Reconciliation – Why Bother?

At a recent Year 11 Chapel service, Year 12 student Eve Smith delivered a heartfelt speech on ‘Reconciliation – Why Bother?’.

Eve embodies the quintessential Leonardian spirit, recognising the importance of being a responsible local and global citizen and serving as a positive change agent.

Read Eve’s inspiring speech below.

Why do I bother? It’s a good question that I have thought about for a long time. I bother because of the guilt that I feel for what my ancestors have done, and I feel guilty for benefiting from it every day. But I also bother for other reasons, and up until recently, I hadn’t discovered my true drive for wanting reconciliation. 

A few weeks ago, the Having a Yarn Breakfast was held, and those of you who attended would know that Meena Singh presented. Meena is the Victorian Commissioner for Indigenous Children and Youth and brought quite a few of us to tears. If you went you would have seen me crying in front of Mr Clague, Mrs Slingsby, Rev Watkins, Mrs Neate, Mr Kenny and approximately 140 other people when I was thanking Meena. To be honest, I couldn’t have been happier to emcee the event even if it did mean crying in front of so many people. 

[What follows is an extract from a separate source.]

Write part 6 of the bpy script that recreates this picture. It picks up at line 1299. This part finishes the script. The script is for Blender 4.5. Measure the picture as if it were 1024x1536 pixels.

You are probably wondering why I cried, the reason I cried was the sense of hopelessness Meena had in her speech about Australian Reconciliation. But it’s no longer just reconciliation that Australia needs; it’s in Meena’s words, Justice for Indigenous people. Meena said that it wasn’t up to Indigenous people to try and achieve this justice because they have been trying ever since colonisation happened, and granted, across that period there have been some huge steps, but we have hit a roadblock. Only non-Indigenous Australians can make or force justice to occur. Based off the very few people who were there at the breakfast I think they are part of the reason why I truly bother in trying to achieve justice.

I truly try and achieve justice because I know that others won’t want to try or don’t know how, even if they think it’s important. So, I bother for those people, I bother for the people who want to help but don’t know how, I bother because I want to make a change and not just sit on the sidelines while it happens. I bother because I want to take necessary action that others might not. Reconciliation is important for Australia, for your year level and for you.

I am still reconciling with my past and I don’t know if I ever will be able to. If there is one thing that you take away from why I bother, it’s because I know a change needs to be made, I know that you all do too, and I am worried that no one else will try to achieve this change. Please prove me wrong, and put my worries at ease. Thank you.

Well done Eve, we are very proud of you.